Written task>
Locate and copy all lines bearing the word "from".

--- BEGIN Data section ---

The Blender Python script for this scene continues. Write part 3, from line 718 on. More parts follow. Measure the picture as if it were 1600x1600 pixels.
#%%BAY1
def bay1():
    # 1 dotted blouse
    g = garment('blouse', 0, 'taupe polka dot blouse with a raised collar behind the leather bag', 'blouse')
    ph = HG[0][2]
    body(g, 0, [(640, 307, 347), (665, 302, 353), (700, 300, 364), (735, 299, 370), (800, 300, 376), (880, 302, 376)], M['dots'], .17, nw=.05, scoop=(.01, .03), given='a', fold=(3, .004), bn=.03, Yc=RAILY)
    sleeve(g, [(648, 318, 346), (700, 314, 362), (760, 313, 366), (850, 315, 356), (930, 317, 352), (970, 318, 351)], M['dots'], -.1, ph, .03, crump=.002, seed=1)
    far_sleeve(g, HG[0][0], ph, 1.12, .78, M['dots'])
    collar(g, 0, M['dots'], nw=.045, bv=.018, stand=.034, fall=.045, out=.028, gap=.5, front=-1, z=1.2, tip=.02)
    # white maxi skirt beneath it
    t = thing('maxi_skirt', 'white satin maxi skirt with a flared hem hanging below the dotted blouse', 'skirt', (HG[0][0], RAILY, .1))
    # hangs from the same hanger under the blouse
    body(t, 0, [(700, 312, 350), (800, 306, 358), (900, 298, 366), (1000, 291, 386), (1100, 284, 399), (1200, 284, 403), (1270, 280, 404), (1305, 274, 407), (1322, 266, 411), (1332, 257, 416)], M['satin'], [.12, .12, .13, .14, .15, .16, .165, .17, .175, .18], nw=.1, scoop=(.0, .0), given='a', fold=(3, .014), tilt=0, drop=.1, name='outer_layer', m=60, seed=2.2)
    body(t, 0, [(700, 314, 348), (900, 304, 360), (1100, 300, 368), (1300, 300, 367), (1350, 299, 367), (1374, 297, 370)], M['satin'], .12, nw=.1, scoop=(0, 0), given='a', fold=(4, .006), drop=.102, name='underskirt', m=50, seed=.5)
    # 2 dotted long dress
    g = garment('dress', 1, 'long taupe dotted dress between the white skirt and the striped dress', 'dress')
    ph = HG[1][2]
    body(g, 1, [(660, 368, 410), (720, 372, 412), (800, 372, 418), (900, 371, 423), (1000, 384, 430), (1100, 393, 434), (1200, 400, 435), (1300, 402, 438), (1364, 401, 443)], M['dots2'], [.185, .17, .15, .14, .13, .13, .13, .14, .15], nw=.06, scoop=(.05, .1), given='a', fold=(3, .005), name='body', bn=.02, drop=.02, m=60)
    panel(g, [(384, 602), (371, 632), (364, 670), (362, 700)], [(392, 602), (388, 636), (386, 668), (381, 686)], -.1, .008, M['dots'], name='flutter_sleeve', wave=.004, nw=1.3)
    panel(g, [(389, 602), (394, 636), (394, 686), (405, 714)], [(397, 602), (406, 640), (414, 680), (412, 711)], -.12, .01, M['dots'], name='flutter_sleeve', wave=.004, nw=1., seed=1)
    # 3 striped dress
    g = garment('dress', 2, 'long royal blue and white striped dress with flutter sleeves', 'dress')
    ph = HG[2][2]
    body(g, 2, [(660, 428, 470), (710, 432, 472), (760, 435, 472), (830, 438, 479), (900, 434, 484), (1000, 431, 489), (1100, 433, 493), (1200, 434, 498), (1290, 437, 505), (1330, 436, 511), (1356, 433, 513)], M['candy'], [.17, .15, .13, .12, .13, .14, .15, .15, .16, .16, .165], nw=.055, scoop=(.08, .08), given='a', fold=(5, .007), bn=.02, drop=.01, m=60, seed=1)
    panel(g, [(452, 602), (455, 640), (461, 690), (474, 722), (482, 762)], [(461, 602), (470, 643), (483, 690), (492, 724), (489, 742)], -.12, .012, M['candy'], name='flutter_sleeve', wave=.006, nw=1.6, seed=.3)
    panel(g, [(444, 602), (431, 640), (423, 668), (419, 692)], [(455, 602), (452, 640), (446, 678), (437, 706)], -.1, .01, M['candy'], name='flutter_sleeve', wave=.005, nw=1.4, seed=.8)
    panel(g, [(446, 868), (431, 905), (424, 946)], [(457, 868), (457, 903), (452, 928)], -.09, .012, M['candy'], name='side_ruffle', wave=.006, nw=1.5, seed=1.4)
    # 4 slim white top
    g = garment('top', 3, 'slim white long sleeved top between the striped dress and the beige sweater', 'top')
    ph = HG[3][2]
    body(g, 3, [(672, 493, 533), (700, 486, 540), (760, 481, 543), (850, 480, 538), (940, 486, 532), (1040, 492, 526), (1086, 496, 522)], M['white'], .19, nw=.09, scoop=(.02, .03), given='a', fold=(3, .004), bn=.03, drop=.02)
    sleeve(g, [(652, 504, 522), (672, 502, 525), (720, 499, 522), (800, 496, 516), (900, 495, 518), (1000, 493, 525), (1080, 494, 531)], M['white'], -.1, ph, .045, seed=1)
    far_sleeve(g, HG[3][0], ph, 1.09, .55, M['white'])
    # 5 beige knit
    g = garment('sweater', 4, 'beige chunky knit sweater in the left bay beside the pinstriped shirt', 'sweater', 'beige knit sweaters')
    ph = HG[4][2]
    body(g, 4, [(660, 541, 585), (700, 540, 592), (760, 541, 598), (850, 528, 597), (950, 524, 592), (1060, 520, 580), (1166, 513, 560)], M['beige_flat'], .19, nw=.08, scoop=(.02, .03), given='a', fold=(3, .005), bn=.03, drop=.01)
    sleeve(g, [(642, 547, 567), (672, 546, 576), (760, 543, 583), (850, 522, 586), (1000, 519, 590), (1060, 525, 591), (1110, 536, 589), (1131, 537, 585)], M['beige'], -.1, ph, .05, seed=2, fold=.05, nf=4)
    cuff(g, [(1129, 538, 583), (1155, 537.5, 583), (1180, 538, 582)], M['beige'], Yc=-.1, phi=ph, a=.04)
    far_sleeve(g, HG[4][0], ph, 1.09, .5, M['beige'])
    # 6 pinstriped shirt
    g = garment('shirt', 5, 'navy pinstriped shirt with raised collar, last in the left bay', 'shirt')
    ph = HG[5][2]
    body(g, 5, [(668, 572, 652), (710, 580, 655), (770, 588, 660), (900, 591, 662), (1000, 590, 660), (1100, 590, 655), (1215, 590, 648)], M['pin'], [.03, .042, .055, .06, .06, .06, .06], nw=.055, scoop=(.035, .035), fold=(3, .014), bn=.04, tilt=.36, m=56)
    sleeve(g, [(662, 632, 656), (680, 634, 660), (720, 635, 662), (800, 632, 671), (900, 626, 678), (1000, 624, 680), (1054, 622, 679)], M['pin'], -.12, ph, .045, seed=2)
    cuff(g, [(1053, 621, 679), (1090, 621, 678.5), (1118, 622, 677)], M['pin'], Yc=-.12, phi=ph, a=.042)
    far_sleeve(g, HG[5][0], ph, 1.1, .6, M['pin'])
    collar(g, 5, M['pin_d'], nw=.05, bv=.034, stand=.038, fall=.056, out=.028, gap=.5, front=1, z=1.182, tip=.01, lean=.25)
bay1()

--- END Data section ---

Exercise result>
The Blender Python script for this scene continues. Write part 3, from line 718 on. More parts follow. Measure the picture as if it were 1600x1600 pixels.
    # hangs from the same hanger under the blouse